If I asked you how much cash flow your practice generated last month, would you know?  How about for last year?  If you constantly feel like you are working for nothing, or if you have no idea what your practice is really making for you, it’s time to make some changes.  Let’s discuss some ways you can start being more proactive and ways you can start improving.

First and foremost, there are some ground rules that every dental practice owner needs to abide by:

  1. Your books have to be reconciled monthly on a timely basis.  Set a closing date to have the prior month’s activity input and reconciled.  The sooner you can have the books closed the better.
  2. You have to review your financials at least monthly, once the books are closed.  If you wait to review everything when you are having your tax return prepared, you’ve already missed an entire year that you could have fixed any issues!  If you don’t have time to devote, hire us as your Virtual CFO!
  3. You must have internal controls established.  They help mitigate the risk of fraud, and are a core foundation to your practice.

Once you can start operating under these guidelines you can implement your plan to start having a better understanding of how your practice is performing.  Now that you have your current up-to-date books, you can take a look at your current figures and determine your cash flow.  If your cash flow is weak, you need to review where the money is going each month.  Are you highly leveraged with debt?  Are you spending money on unnecessary items?  Are you using credit cards that carry high balances?  If all of those check out, are you in a good location?  Is your marketing strategy working?  Are your employees being productive?  Are your employees being utilized to their maximum extent?  There are lots of areas that can impact your ultimate cash flow, and sometimes you have to look beyond just what the actual financials show.
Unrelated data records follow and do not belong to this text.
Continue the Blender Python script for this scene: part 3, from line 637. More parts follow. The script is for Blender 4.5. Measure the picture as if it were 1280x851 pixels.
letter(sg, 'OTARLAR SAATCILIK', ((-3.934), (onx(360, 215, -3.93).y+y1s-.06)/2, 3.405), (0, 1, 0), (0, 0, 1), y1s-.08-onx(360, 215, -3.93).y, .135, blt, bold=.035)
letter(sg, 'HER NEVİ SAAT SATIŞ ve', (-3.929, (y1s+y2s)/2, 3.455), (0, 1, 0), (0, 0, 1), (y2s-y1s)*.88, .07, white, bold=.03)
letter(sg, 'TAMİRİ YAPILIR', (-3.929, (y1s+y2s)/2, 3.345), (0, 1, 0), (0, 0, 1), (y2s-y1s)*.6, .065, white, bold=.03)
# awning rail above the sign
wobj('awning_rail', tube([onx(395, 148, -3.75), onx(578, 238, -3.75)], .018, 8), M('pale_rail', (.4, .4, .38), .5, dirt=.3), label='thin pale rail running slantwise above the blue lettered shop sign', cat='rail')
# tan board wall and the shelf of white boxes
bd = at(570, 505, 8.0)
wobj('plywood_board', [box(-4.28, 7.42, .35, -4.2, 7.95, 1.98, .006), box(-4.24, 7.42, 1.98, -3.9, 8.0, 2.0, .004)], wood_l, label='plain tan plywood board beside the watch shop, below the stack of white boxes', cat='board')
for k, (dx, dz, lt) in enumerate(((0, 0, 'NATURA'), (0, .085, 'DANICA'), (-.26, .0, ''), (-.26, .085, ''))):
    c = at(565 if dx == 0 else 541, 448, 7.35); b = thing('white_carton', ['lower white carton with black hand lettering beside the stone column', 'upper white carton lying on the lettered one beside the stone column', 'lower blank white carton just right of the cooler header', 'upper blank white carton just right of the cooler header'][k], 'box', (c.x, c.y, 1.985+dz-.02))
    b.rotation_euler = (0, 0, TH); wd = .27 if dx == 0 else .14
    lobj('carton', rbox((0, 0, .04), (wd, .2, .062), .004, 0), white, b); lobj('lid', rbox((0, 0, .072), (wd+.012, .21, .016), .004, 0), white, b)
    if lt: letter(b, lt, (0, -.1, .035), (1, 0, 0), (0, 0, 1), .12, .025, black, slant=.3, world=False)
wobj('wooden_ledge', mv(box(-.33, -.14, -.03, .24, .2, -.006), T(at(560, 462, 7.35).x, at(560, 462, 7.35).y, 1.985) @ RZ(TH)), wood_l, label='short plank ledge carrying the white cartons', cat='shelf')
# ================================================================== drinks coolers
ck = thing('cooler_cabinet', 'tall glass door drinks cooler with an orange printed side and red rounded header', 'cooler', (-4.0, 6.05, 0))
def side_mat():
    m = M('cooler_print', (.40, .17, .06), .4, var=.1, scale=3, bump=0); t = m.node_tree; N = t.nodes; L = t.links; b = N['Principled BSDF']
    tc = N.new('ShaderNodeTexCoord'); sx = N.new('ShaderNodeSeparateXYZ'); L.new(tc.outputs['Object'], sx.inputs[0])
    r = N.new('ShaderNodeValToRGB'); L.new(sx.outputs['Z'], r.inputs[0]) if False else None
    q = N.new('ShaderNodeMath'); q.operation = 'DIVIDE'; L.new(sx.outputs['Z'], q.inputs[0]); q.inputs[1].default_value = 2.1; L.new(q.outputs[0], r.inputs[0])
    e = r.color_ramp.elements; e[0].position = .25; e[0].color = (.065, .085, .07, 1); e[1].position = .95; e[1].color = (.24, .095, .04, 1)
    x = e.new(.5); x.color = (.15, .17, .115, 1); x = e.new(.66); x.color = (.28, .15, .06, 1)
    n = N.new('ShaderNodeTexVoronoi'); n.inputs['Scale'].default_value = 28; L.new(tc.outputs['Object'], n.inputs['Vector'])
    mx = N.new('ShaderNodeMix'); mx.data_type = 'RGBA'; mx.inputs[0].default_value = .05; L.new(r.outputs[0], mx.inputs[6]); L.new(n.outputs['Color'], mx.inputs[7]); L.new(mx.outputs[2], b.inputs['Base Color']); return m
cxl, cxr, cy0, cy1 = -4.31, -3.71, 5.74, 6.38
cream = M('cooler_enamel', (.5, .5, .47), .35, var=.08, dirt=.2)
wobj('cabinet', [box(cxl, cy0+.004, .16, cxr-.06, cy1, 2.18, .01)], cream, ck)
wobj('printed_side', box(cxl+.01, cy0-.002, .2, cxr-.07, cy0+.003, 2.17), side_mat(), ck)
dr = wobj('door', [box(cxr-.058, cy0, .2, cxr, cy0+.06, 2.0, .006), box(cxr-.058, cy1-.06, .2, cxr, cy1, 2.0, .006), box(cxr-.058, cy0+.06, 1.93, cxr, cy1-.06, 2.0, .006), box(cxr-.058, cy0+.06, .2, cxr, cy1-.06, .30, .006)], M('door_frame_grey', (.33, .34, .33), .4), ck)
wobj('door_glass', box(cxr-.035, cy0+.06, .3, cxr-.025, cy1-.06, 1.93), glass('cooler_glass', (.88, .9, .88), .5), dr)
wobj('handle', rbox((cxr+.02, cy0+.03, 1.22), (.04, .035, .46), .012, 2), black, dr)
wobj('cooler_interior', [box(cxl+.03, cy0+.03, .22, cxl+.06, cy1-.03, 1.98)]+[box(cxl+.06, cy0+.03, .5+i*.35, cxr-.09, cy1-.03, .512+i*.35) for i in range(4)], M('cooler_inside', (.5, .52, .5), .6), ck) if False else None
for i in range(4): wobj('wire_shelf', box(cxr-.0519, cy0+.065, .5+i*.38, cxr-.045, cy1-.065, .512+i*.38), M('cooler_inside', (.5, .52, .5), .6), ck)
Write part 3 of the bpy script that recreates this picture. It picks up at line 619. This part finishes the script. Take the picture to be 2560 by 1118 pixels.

Once you determine what your areas of focus need to be, you pick 3-5 metrics, or Key Performance Indicators (KPIs), that will help you track your progress towards the goals.  KPIs can be ratios such as dental supplies as a percentage of revenue, hygienist salaries as a percentage of their production or debt to equity ratio (there are endless possibilities).  You then track your actual ratios compared against your target/goal ratio (which is often based on industry ratios).  Of course, you have to have a game plan in place of how you will improve these ratios and you have to be accountable for what you should be doing.  Sometimes you have to implement something new, sometimes you have to change habits, and sometimes you have to change processes.